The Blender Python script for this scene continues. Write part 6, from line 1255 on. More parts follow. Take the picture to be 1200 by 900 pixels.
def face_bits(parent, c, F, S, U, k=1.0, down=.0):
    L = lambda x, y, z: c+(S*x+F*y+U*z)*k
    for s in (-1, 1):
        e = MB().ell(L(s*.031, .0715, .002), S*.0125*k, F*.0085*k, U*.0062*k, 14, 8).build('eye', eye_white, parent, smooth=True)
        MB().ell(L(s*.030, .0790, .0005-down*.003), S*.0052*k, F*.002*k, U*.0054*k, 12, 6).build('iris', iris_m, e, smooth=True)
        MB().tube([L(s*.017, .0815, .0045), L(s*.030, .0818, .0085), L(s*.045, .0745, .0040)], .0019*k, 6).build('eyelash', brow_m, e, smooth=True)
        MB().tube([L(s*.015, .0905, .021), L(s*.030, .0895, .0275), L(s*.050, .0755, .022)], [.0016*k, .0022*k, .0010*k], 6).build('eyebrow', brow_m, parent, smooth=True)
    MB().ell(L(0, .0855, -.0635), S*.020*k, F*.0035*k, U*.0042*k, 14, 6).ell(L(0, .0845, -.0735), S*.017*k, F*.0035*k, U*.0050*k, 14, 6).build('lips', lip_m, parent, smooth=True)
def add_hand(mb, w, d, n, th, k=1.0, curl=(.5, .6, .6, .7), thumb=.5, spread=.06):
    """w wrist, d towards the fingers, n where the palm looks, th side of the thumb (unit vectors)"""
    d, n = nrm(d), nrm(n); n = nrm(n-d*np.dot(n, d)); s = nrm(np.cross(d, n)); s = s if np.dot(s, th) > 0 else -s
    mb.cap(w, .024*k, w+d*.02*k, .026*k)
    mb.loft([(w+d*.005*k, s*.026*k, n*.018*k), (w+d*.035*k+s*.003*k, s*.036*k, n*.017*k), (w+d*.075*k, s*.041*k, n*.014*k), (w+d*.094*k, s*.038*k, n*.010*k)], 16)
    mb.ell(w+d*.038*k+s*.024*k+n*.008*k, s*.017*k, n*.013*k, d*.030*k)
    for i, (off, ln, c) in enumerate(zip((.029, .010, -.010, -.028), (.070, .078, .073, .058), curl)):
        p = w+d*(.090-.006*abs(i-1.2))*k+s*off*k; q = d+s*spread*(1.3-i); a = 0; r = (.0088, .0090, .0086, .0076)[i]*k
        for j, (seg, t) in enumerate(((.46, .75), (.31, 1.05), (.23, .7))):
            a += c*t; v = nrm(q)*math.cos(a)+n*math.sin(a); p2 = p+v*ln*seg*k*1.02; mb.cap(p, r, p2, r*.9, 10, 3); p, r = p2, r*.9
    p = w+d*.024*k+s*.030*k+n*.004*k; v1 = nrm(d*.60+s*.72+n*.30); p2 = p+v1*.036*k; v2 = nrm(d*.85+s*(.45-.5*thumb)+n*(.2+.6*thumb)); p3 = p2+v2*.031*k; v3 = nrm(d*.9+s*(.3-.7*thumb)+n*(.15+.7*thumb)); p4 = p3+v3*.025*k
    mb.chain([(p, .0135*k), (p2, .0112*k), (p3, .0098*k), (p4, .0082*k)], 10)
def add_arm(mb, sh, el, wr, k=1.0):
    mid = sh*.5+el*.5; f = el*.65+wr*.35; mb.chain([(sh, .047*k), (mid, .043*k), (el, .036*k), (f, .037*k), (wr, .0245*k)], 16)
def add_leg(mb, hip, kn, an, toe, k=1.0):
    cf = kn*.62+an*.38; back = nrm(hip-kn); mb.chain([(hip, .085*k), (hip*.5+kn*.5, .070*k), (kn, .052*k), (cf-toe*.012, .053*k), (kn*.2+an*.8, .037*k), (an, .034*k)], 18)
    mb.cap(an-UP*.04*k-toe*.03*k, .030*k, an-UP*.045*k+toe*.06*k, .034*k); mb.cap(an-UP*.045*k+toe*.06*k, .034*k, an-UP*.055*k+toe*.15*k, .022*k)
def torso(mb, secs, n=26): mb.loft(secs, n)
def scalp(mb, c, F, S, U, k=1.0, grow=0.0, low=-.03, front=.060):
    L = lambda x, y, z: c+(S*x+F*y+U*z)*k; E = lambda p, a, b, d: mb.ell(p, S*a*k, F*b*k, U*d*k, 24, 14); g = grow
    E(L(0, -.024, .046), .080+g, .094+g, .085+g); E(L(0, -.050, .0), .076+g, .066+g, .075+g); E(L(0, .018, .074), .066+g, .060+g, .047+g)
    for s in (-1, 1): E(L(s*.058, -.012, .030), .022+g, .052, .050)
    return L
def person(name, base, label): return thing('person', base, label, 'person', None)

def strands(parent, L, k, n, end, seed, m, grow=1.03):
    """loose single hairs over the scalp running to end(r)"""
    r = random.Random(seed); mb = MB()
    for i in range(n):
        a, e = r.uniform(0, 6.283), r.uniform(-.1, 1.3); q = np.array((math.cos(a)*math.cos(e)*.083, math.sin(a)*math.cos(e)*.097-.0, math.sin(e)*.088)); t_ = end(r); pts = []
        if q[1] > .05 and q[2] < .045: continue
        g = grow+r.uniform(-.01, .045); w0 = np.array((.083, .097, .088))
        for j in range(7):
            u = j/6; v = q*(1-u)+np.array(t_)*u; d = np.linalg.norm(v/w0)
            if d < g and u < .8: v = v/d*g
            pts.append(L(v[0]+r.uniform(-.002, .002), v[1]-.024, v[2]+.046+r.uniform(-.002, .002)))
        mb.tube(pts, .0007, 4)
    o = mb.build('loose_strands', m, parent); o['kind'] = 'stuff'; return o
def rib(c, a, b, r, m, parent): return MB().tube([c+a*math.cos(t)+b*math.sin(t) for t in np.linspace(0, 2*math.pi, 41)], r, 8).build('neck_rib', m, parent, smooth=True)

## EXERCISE
Make an exact copy of all the data.

## ANSWER TO THE TASK
The Blender Python script for this scene continues. Write part 6, from line 1255 on. More parts follow. Take the picture to be 1200 by 900 pixels.
def face_bits(parent, c, F, S, U, k=1.0, down=.0):
    L = lambda x, y, z: c+(S*x+F*y+U*z)*k
    for s in (-1, 1):
        e = MB().ell(L(s*.031, .0715, .002), S*.0125*k, F*.0085*k, U*.0062*k, 14, 8).build('eye', eye_white, parent, smooth=True)
        MB().ell(L(s*.030, .0790, .0005-down*.003), S*.0052*k, F*.002*k, U*.0054*k, 12, 6).build('iris', iris_m, e, smooth=True)
        MB().tube([L(s*.017, .0815, .0045), L(s*.030, .0818, .0085), L(s*.045, .0745, .0040)], .0019*k, 6).build('eyelash', brow_m, e, smooth=True)
        MB().tube([L(s*.015, .0905, .021), L(s*.030, .0895, .0275), L(s*.050, .0755, .022)], [.0016*k, .0022*k, .0010*k], 6).build('eyebrow', brow_m, parent, smooth=True)
    MB().ell(L(0, .0855, -.0635), S*.020*k, F*.0035*k, U*.0042*k, 14, 6).ell(L(0, .0845, -.0735), S*.017*k, F*.0035*k, U*.0050*k, 14, 6).build('lips', lip_m, parent, smooth=True)
def add_hand(mb, w, d, n, th, k=1.0, curl=(.5, .6, .6, .7), thumb=.5, spread=.06):
    """w wrist, d towards the fingers, n where the palm looks, th side of the thumb (unit vectors)"""
    d, n = nrm(d), nrm(n); n = nrm(n-d*np.dot(n, d)); s = nrm(np.cross(d, n)); s = s if np.dot(s, th) > 0 else -s
    mb.cap(w, .024*k, w+d*.02*k, .026*k)
    mb.loft([(w+d*.005*k, s*.026*k, n*.018*k), (w+d*.035*k+s*.003*k, s*.036*k, n*.017*k), (w+d*.075*k, s*.041*k, n*.014*k), (w+d*.094*k, s*.038*k, n*.010*k)], 16)
    mb.ell(w+d*.038*k+s*.024*k+n*.008*k, s*.017*k, n*.013*k, d*.030*k)
    for i, (off, ln, c) in enumerate(zip((.029, .010, -.010, -.028), (.070, .078, .073, .058), curl)):
        p = w+d*(.090-.006*abs(i-1.2))*k+s*off*k; q = d+s*spread*(1.3-i); a = 0; r = (.0088, .0090, .0086, .0076)[i]*k
        for j, (seg, t) in enumerate(((.46, .75), (.31, 1.05), (.23, .7))):
            a += c*t; v = nrm(q)*math.cos(a)+n*math.sin(a); p2 = p+v*ln*seg*k*1.02; mb.cap(p, r, p2, r*.9, 10, 3); p, r = p2, r*.9
    p = w+d*.024*k+s*.030*k+n*.004*k; v1 = nrm(d*.60+s*.72+n*.30); p2 = p+v1*.036*k; v2 = nrm(d*.85+s*(.45-.5*thumb)+n*(.2+.6*thumb)); p3 = p2+v2*.031*k; v3 = nrm(d*.9+s*(.3-.7*thumb)+n*(.15+.7*thumb)); p4 = p3+v3*.025*k
    mb.chain([(p, .0135*k), (p2, .0112*k), (p3, .0098*k), (p4, .0082*k)], 10)
def add_arm(mb, sh, el, wr, k=1.0):
    mid = sh*.5+el*.5; f = el*.65+wr*.35; mb.chain([(sh, .047*k), (mid, .043*k), (el, .036*k), (f, .037*k), (wr, .0245*k)], 16)
def add_leg(mb, hip, kn, an, toe, k=1.0):
    cf = kn*.62+an*.38; back = nrm(hip-kn); mb.chain([(hip, .085*k), (hip*.5+kn*.5, .070*k), (kn, .052*k), (cf-toe*.012, .053*k), (kn*.2+an*.8, .037*k), (an, .034*k)], 18)
    mb.cap(an-UP*.04*k-toe*.03*k, .030*k, an-UP*.045*k+toe*.06*k, .034*k); mb.cap(an-UP*.045*k+toe*.06*k, .034*k, an-UP*.055*k+toe*.15*k, .022*k)
def torso(mb, secs, n=26): mb.loft(secs, n)
def scalp(mb, c, F, S, U, k=1.0, grow=0.0, low=-.03, front=.060):
    L = lambda x, y, z: c+(S*x+F*y+U*z)*k; E = lambda p, a, b, d: mb.ell(p, S*a*k, F*b*k, U*d*k, 24, 14); g = grow
    E(L(0, -.024, .046), .080+g, .094+g, .085+g); E(L(0, -.050, .0), .076+g, .066+g, .075+g); E(L(0, .018, .074), .066+g, .060+g, .047+g)
    for s in (-1, 1): E(L(s*.058, -.012, .030), .022+g, .052, .050)
    return L
def person(name, base, label): return thing('person', base, label, 'person', None)

def strands(parent, L, k, n, end, seed, m, grow=1.03):
    """loose single hairs over the scalp running to end(r)"""
    r = random.Random(seed); mb = MB()
    for i in range(n):
        a, e = r.uniform(0, 6.283), r.uniform(-.1, 1.3); q = np.array((math.cos(a)*math.cos(e)*.083, math.sin(a)*math.cos(e)*.097-.0, math.sin(e)*.088)); t_ = end(r); pts = []
        if q[1] > .05 and q[2] < .045: continue
        g = grow+r.uniform(-.01, .045); w0 = np.array((.083, .097, .088))
        for j in range(7):
            u = j/6; v = q*(1-u)+np.array(t_)*u; d = np.linalg.norm(v/w0)
            if d < g and u < .8: v = v/d*g
            pts.append(L(v[0]+r.uniform(-.002, .002), v[1]-.024, v[2]+.046+r.uniform(-.002, .002)))
        mb.tube(pts, .0007, 4)
    o = mb.build('loose_strands', m, parent); o['kind'] = 'stuff'; return o
def rib(c, a, b, r, m, parent): return MB().tube([c+a*math.cos(t)+b*math.sin(t) for t in np.linspace(0, 2*math.pi, 41)], r, 8).build('neck_rib', m, parent, smooth=True)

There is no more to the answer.